1. Happiness is a choice. You can either spend your 8 hours wallowing in self pity and regret, or spend your 8 hours thinking about coffee and the possibilities of the future.

2. Get work done and don’t procrastinate. Because you never know when you’ll be able to blog, wash your face or brush your teeth again.

3. Every moment can hold something special. The journey is not the destination, but it’s not nothing either, so take advantage of those miles in the middle of nowhere.

4. Don’t give up. Just after you’ve tried every possible sleep position, you just might stumble upon the one that will allow you to rest longer than thirty minutes.

5. People make life incredible. Nothing beats seeing the smiling face of a friend in the wee hours of the morning in a city you love after 8 hours of purgatory.

6. Assume nothing. The person behind you may have terrible taste in music, but they might be going through a hard time in life and need the crappy music to get them through. You don’t know.

7. Baggage sucks. The less you have, the better. That goes for personal baggage as well as possessions.

8. Other people exist besides yourself. The bus was not made for you and your needs. There are other people with different life stories, different clothes, different allergies and literature tastes, and their way of life is just as valid as yours.

9. People are people everywhere. This one goes without explaining.

10. Smile. Your smile will open more doors and give you more free donuts than your fist.

11. Think. Preparing ahead of time and thinking about the repurcussions of your decisions can lead to better, more effective outcomes. For example, bringing a pillow would make sleeping easier and the next day less exhaustion-filled.

12. Think positive. Since you’re already thinking, you might as well make it positive. Stress causes your brain to ferment, and too often you spend it worrying about things you can’t control, like what you’re going to eat for breakfast at South Street Diner.

13. Call Mom when you get in. She really cares about you and wants to make sure your trip went safely.
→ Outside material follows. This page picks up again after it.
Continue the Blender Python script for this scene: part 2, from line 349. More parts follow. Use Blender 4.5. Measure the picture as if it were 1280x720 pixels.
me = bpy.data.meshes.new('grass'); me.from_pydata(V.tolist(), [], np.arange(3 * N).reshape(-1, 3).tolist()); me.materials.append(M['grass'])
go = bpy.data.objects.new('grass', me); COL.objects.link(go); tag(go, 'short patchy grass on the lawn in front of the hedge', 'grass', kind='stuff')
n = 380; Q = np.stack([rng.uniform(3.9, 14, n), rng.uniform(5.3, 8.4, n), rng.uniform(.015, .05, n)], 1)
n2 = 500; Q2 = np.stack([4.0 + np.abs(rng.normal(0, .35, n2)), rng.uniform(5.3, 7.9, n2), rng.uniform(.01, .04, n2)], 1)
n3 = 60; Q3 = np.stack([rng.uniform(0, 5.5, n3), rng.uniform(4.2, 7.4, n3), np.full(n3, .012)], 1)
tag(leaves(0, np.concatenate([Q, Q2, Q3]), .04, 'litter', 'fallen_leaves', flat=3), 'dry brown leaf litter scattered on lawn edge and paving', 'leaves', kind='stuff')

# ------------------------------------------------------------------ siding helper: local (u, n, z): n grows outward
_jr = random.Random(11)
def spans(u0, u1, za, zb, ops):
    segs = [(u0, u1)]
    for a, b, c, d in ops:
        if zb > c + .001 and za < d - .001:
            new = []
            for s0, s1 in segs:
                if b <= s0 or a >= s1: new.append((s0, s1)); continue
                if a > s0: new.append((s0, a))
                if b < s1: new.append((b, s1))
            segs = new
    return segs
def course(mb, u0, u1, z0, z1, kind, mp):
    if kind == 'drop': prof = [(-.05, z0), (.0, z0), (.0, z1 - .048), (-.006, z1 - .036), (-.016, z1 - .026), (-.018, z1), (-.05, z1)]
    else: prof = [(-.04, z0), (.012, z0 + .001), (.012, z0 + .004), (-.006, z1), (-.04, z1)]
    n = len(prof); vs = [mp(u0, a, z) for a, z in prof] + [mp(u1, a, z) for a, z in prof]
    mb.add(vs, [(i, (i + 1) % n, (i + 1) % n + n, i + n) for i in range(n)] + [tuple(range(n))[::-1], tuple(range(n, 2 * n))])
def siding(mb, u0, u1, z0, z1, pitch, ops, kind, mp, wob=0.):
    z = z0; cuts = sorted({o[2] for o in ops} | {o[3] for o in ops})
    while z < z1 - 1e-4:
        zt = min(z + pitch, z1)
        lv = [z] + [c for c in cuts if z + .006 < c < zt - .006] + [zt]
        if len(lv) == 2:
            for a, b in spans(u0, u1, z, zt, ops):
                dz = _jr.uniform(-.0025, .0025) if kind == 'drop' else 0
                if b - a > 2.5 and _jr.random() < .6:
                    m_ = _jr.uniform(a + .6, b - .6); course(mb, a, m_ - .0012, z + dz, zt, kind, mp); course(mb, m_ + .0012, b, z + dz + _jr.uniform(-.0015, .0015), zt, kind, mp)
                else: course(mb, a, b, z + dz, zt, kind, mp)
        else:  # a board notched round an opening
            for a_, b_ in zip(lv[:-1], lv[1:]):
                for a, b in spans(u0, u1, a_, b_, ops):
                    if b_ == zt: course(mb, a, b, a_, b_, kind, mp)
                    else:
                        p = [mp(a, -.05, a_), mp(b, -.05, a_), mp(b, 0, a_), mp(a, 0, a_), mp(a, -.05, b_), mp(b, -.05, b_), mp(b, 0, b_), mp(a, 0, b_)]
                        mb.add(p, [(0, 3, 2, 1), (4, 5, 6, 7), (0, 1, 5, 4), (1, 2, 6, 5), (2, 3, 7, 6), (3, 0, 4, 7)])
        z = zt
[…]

14. Sleep more. You probably need more sleep than you’re getting and especially more sleep than you’ll ever get on the overnight bus.

15. Bring warm clothing.

16. Infinity is everywhere. It is in the lengthening hours of the bus trip, it’s in the distance between your legs and the back of the seat in front of you, and it’s in the distance between you and a golden time in your past that you can never return to.

17. Love others.

18. Beauty is everywhere. It’s in the way rain hits the windows, in the color of a German’s hair and in the rich brown of a cup of Dunkin’ Donuts coffee.

19. Care. Care about other people, about yourself, about the bus and the cities that you’re passing through. Care about the quality of work you produce and about the state of the nation and the world. Care even though it’s risky, even though it might hurt, even though it takes energy. Care.

20. Remember that life is heartbreakingly beautiful for reasons you will never quite understand, and that your great privilege and duty is to chase this beauty for as far as you can go, until your Megabus reaches its final destination and not a second sooner.